O projeto mantém o pior dos dois mundos: adicional na pessoa física e na pessoa jurídica. Essa tributação estimulará a sonegação e a informalidade.
RAFAEL PANDOLFO
Advogado tributarista
O ministro da Fazenda, Fernando Haddad, defende a taxação dos mais ricos.
— A alíquota efetiva média de quem ganha mais de R$ 1 milhão por ano é 2,5%. Tem alguma coisa errada com o Brasil. Tem alguma coisa muito errada com esse país — afirmou o ministro, em junho, durante audiência na Câmara.
Se for aprovado, o projeto segue para análise do Senado.
O projeto já previa cerca de 10 milhões a mais de contribuintes isentos, a partir da alíquota zero para quem recebe até R$ 5 mil.
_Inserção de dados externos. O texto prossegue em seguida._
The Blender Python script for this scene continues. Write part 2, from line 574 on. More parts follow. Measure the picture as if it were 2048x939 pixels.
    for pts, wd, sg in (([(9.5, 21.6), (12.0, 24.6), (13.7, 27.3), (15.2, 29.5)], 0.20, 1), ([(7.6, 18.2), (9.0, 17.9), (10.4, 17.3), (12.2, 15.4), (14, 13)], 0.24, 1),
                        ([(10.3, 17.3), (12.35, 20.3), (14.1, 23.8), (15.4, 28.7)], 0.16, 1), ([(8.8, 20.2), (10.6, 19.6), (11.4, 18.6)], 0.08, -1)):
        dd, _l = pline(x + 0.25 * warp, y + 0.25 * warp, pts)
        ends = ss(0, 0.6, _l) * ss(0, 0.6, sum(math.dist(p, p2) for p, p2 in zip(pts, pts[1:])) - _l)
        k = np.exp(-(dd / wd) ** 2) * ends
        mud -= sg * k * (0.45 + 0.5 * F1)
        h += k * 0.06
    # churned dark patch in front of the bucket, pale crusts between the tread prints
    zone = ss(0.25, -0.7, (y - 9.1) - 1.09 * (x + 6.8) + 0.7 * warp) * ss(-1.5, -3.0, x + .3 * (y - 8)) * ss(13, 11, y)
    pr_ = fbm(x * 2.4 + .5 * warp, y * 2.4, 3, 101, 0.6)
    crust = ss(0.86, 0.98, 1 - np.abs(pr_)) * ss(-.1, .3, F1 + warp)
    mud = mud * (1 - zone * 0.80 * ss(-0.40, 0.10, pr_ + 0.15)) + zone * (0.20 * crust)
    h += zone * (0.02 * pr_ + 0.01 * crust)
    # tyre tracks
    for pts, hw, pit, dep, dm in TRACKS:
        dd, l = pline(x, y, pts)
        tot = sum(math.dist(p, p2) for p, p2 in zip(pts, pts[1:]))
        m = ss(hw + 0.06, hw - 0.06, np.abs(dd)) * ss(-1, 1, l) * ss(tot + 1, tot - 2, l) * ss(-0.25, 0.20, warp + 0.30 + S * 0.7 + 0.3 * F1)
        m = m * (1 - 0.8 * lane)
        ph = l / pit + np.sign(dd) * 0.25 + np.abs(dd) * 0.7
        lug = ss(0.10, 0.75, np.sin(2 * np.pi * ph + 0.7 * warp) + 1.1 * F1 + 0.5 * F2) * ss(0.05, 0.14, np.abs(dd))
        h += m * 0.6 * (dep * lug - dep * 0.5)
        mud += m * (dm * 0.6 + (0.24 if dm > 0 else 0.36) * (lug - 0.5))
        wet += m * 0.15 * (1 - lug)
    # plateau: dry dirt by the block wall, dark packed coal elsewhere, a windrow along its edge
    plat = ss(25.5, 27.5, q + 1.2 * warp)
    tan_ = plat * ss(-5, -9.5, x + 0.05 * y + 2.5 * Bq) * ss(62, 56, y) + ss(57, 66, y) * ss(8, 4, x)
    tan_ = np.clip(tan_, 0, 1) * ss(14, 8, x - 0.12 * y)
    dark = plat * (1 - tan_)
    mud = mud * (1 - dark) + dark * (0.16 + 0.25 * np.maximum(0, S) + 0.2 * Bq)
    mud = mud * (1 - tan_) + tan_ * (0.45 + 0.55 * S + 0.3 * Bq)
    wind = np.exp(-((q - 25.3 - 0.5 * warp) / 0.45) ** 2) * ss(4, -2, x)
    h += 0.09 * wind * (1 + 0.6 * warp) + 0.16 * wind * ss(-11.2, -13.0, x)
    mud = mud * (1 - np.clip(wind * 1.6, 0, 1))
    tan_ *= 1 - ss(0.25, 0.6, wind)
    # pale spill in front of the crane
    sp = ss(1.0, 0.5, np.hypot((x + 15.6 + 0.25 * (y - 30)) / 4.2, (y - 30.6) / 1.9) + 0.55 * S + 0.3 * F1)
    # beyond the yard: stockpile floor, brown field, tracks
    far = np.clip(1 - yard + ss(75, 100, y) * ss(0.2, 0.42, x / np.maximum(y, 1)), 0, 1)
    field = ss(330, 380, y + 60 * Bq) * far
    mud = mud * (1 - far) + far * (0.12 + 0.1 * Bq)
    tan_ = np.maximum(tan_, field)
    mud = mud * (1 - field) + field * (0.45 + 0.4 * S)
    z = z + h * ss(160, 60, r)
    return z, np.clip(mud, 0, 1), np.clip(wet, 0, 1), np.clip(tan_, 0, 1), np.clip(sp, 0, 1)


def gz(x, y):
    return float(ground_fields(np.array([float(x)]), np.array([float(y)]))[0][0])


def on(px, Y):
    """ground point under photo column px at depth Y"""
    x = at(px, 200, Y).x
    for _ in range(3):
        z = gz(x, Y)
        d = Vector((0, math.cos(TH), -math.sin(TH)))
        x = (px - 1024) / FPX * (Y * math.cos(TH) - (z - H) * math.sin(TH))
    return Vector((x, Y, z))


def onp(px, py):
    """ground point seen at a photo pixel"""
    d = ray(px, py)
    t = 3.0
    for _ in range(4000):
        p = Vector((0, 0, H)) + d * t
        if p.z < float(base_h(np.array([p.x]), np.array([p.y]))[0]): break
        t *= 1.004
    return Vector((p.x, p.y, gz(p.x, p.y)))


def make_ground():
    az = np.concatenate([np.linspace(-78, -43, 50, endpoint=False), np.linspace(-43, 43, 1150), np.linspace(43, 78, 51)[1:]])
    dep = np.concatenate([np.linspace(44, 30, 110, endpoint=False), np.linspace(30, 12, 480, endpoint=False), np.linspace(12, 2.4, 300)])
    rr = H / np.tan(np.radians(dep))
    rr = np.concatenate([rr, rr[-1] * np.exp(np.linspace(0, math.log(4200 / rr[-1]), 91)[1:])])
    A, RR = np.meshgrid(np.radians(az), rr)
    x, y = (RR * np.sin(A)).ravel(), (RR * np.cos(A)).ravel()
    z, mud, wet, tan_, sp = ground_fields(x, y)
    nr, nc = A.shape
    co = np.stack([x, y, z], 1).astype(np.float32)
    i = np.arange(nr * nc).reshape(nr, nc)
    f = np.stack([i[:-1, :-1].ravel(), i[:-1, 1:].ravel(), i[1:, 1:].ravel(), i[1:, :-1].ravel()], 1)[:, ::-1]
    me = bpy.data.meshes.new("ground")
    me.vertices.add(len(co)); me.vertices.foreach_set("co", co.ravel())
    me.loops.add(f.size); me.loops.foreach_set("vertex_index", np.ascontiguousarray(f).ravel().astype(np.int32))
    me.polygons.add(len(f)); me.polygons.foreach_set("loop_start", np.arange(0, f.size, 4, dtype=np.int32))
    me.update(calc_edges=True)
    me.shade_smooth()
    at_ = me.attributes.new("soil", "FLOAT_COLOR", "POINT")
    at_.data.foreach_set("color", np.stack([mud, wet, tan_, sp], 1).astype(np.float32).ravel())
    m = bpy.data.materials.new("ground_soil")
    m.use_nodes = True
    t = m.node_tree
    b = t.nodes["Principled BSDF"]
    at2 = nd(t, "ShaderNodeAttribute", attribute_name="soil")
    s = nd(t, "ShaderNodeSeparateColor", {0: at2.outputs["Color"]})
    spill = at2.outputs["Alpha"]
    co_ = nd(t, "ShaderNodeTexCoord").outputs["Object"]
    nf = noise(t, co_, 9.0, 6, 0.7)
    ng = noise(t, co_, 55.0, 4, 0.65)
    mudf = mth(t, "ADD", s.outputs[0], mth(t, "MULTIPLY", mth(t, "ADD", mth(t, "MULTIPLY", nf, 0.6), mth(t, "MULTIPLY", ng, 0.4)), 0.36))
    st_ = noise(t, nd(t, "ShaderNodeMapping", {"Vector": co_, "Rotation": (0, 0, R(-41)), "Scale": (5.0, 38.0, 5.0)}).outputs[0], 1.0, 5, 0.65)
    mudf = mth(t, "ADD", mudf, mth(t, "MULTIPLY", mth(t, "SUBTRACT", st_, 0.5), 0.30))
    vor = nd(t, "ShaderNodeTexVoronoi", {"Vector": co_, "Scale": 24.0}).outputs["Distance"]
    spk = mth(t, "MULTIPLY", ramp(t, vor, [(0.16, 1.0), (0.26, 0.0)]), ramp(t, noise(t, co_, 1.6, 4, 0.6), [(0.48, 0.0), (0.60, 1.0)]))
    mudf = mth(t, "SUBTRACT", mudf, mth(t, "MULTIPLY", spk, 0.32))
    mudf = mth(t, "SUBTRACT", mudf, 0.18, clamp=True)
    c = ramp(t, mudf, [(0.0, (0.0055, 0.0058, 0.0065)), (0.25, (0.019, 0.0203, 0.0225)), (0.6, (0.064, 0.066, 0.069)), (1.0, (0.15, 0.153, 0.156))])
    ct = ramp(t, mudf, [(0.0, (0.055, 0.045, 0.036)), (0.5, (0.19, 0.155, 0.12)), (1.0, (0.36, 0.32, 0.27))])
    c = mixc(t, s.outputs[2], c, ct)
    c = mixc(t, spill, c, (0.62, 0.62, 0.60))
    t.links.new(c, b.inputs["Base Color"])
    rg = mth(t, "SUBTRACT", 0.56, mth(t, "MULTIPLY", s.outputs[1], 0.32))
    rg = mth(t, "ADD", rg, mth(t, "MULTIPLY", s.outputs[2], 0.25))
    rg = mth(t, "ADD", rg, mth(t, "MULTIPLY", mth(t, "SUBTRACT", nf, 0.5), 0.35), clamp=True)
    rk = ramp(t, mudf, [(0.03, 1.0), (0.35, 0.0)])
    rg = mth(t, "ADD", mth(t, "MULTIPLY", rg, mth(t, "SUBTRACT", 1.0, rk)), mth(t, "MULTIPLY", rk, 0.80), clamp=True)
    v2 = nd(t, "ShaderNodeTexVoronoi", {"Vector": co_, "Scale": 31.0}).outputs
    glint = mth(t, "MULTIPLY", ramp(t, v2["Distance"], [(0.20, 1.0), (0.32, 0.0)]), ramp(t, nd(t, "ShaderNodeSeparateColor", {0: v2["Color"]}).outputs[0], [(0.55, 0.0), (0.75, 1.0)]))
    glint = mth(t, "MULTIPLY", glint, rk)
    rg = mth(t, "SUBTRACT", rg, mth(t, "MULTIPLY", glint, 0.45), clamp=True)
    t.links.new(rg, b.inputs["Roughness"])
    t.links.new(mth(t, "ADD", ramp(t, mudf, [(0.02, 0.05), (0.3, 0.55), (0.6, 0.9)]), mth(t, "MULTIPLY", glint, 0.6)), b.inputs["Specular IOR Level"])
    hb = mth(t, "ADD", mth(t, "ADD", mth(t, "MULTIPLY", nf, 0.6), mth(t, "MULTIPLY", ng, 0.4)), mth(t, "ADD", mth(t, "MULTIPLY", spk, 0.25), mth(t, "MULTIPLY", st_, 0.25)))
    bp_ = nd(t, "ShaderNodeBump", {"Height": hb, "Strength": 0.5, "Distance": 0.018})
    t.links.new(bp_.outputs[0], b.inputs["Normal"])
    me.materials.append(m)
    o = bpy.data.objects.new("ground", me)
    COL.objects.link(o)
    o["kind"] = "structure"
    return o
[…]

A faixa de desconto variável acima de R$ 5 mil até R$ 7.350 beneficia outros seis milhões de pessoas, totalizando cerca de 16 milhões de contribuintes beneficiados de alguma forma.
Conforme o governo federal, seriam 141,4 mil contribuintes, cerca de 0,13% do total, ou cerca de 0,06% da população brasileira. Esse grupo é formado por quem recebe mais de R$ 600 mil por ano.
O imposto mínimo considera o que já foi pago. Se um contribuinte com R$ 1,2 milhão anuais pagou 8% de IR, terá que pagar apenas mais 2% para atingir os 10%. Se um contribuinte com R$ 2 milhões já pagou 12% de IR, não pagará nada a mais. Em relação aos dividendos, o projeto traz um mecanismo que impede que a tributação conjunta da pessoa jurídica e da pessoa física seja superior a 34%.